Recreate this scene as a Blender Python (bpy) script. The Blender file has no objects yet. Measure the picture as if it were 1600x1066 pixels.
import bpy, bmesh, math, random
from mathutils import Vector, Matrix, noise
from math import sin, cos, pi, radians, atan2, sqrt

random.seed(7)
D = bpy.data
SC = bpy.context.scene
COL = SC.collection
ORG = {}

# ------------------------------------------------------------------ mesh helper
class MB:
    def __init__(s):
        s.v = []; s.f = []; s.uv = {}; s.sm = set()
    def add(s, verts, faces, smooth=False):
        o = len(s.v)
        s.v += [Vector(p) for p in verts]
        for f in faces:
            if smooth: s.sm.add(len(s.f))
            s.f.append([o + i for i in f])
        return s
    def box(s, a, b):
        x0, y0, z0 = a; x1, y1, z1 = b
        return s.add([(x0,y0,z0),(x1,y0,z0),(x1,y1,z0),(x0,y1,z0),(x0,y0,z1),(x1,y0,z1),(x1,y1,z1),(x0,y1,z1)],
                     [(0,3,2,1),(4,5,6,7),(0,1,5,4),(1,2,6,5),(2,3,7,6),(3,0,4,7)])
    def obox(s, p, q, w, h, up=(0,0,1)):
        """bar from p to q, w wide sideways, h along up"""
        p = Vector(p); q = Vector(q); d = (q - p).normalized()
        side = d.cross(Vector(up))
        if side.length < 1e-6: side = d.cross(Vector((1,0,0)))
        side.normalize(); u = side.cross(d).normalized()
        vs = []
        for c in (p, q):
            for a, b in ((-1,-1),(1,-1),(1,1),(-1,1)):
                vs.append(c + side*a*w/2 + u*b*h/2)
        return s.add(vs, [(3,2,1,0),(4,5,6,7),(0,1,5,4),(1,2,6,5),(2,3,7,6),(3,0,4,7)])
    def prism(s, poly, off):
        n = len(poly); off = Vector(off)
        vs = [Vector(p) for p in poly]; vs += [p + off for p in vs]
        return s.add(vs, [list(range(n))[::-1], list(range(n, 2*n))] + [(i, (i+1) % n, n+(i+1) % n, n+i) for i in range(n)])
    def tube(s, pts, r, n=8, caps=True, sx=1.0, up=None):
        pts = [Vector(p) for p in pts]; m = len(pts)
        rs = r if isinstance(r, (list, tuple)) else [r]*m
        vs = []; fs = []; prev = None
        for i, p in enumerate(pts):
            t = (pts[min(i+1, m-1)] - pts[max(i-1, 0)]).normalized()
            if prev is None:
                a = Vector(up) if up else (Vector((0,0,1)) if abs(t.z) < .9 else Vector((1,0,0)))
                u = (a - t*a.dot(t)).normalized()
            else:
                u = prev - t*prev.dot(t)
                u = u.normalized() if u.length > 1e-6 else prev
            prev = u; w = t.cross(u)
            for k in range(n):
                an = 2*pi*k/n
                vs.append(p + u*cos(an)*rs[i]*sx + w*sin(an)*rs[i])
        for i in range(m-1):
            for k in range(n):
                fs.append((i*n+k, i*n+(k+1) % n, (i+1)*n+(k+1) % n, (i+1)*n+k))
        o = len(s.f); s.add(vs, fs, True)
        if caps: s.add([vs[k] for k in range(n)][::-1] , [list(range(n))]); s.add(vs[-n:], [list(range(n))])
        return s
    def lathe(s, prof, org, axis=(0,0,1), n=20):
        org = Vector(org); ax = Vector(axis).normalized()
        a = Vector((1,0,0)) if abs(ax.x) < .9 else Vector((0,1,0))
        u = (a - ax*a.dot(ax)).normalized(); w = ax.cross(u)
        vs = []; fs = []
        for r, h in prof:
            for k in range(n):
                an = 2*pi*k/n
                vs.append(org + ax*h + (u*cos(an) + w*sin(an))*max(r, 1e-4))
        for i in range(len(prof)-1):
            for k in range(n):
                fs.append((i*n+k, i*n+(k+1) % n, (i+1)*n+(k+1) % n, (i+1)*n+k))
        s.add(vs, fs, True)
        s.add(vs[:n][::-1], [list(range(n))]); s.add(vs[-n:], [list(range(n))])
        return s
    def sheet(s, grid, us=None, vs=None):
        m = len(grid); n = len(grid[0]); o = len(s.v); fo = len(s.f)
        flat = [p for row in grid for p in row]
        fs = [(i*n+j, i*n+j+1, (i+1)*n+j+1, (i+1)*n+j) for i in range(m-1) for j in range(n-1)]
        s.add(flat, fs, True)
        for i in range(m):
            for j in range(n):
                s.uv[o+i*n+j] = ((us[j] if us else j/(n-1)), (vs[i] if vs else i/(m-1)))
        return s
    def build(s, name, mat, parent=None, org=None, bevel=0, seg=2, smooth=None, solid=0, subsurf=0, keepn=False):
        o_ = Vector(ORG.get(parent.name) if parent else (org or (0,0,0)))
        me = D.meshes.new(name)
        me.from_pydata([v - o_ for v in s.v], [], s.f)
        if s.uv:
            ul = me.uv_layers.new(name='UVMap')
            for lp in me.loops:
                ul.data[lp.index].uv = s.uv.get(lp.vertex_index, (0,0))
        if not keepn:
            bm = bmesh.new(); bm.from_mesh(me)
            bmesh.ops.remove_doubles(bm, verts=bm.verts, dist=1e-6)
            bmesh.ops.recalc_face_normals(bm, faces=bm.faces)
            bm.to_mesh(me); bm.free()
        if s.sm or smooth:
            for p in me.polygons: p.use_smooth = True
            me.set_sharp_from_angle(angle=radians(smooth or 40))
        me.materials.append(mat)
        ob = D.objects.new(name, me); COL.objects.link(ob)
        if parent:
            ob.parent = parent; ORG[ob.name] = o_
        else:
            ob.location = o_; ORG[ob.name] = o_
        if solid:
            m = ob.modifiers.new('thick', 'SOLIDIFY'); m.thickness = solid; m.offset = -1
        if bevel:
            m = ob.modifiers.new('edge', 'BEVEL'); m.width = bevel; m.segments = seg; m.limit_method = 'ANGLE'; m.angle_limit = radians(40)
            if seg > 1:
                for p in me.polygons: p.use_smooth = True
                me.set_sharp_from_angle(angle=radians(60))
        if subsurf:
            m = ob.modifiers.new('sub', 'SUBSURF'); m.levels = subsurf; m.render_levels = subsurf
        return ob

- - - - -

### Set exercise
Copy out all of the data exactly, leaving nothing out.

### Final result
Recreate this scene as a Blender Python (bpy) script. The Blender file has no objects yet. Measure the picture as if it were 1600x1066 pixels.
import bpy, bmesh, math, random
from mathutils import Vector, Matrix, noise
from math import sin, cos, pi, radians, atan2, sqrt

random.seed(7)
D = bpy.data
SC = bpy.context.scene
COL = SC.collection
ORG = {}

# ------------------------------------------------------------------ mesh helper
class MB:
    def __init__(s):
        s.v = []; s.f = []; s.uv = {}; s.sm = set()
    def add(s, verts, faces, smooth=False):
        o = len(s.v)
        s.v += [Vector(p) for p in verts]
        for f in faces:
            if smooth: s.sm.add(len(s.f))
            s.f.append([o + i for i in f])
        return s
    def box(s, a, b):
        x0, y0, z0 = a; x1, y1, z1 = b
        return s.add([(x0,y0,z0),(x1,y0,z0),(x1,y1,z0),(x0,y1,z0),(x0,y0,z1),(x1,y0,z1),(x1,y1,z1),(x0,y1,z1)],
                     [(0,3,2,1),(4,5,6,7),(0,1,5,4),(1,2,6,5),(2,3,7,6),(3,0,4,7)])
    def obox(s, p, q, w, h, up=(0,0,1)):
        """bar from p to q, w wide sideways, h along up"""
        p = Vector(p); q = Vector(q); d = (q - p).normalized()
        side = d.cross(Vector(up))
        if side.length < 1e-6: side = d.cross(Vector((1,0,0)))
        side.normalize(); u = side.cross(d).normalized()
        vs = []
        for c in (p, q):
            for a, b in ((-1,-1),(1,-1),(1,1),(-1,1)):
                vs.append(c + side*a*w/2 + u*b*h/2)
        return s.add(vs, [(3,2,1,0),(4,5,6,7),(0,1,5,4),(1,2,6,5),(2,3,7,6),(3,0,4,7)])
    def prism(s, poly, off):
        n = len(poly); off = Vector(off)
        vs = [Vector(p) for p in poly]; vs += [p + off for p in vs]
        return s.add(vs, [list(range(n))[::-1], list(range(n, 2*n))] + [(i, (i+1) % n, n+(i+1) % n, n+i) for i in range(n)])
    def tube(s, pts, r, n=8, caps=True, sx=1.0, up=None):
        pts = [Vector(p) for p in pts]; m = len(pts)
        rs = r if isinstance(r, (list, tuple)) else [r]*m
        vs = []; fs = []; prev = None
        for i, p in enumerate(pts):
            t = (pts[min(i+1, m-1)] - pts[max(i-1, 0)]).normalized()
            if prev is None:
                a = Vector(up) if up else (Vector((0,0,1)) if abs(t.z) < .9 else Vector((1,0,0)))
                u = (a - t*a.dot(t)).normalized()
            else:
                u = prev - t*prev.dot(t)
                u = u.normalized() if u.length > 1e-6 else prev
            prev = u; w = t.cross(u)
            for k in range(n):
                an = 2*pi*k/n
                vs.append(p + u*cos(an)*rs[i]*sx + w*sin(an)*rs[i])
        for i in range(m-1):
            for k in range(n):
                fs.append((i*n+k, i*n+(k+1) % n, (i+1)*n+(k+1) % n, (i+1)*n+k))
        o = len(s.f); s.add(vs, fs, True)
        if caps: s.add([vs[k] for k in range(n)][::-1] , [list(range(n))]); s.add(vs[-n:], [list(range(n))])
        return s
    def lathe(s, prof, org, axis=(0,0,1), n=20):
        org = Vector(org); ax = Vector(axis).normalized()
        a = Vector((1,0,0)) if abs(ax.x) < .9 else Vector((0,1,0))
        u = (a - ax*a.dot(ax)).normalized(); w = ax.cross(u)
        vs = []; fs = []
        for r, h in prof:
            for k in range(n):
                an = 2*pi*k/n
                vs.append(org + ax*h + (u*cos(an) + w*sin(an))*max(r, 1e-4))
        for i in range(len(prof)-1):
            for k in range(n):
                fs.append((i*n+k, i*n+(k+1) % n, (i+1)*n+(k+1) % n, (i+1)*n+k))
        s.add(vs, fs, True)
        s.add(vs[:n][::-1], [list(range(n))]); s.add(vs[-n:], [list(range(n))])
        return s
    def sheet(s, grid, us=None, vs=None):
        m = len(grid); n = len(grid[0]); o = len(s.v); fo = len(s.f)
        flat = [p for row in grid for p in row]
        fs = [(i*n+j, i*n+j+1, (i+1)*n+j+1, (i+1)*n+j) for i in range(m-1) for j in range(n-1)]
        s.add(flat, fs, True)
        for i in range(m):
            for j in range(n):
                s.uv[o+i*n+j] = ((us[j] if us else j/(n-1)), (vs[i] if vs else i/(m-1)))
        return s
    def build(s, name, mat, parent=None, org=None, bevel=0, seg=2, smooth=None, solid=0, subsurf=0, keepn=False):
        o_ = Vector(ORG.get(parent.name) if parent else (org or (0,0,0)))
        me = D.meshes.new(name)
        me.from_pydata([v - o_ for v in s.v], [], s.f)
        if s.uv:
            ul = me.uv_layers.new(name='UVMap')
            for lp in me.loops:
                ul.data[lp.index].uv = s.uv.get(lp.vertex_index, (0,0))
        if not keepn:
            bm = bmesh.new(); bm.from_mesh(me)
            bmesh.ops.remove_doubles(bm, verts=bm.verts, dist=1e-6)
            bmesh.ops.recalc_face_normals(bm, faces=bm.faces)
            bm.to_mesh(me); bm.free()
        if s.sm or smooth:
            for p in me.polygons: p.use_smooth = True
            me.set_sharp_from_angle(angle=radians(smooth or 40))
        me.materials.append(mat)
        ob = D.objects.new(name, me); COL.objects.link(ob)
        if parent:
            ob.parent = parent; ORG[ob.name] = o_
        else:
            ob.location = o_; ORG[ob.name] = o_
        if solid:
            m = ob.modifiers.new('thick', 'SOLIDIFY'); m.thickness = solid; m.offset = -1
        if bevel:
            m = ob.modifiers.new('edge', 'BEVEL'); m.width = bevel; m.segments = seg; m.limit_method = 'ANGLE'; m.angle_limit = radians(40)
            if seg > 1:
                for p in me.polygons: p.use_smooth = True
                me.set_sharp_from_angle(angle=radians(60))
        if subsurf:
            m = ob.modifiers.new('sub', 'SUBSURF'); m.levels = subsurf; m.render_levels = subsurf
        return ob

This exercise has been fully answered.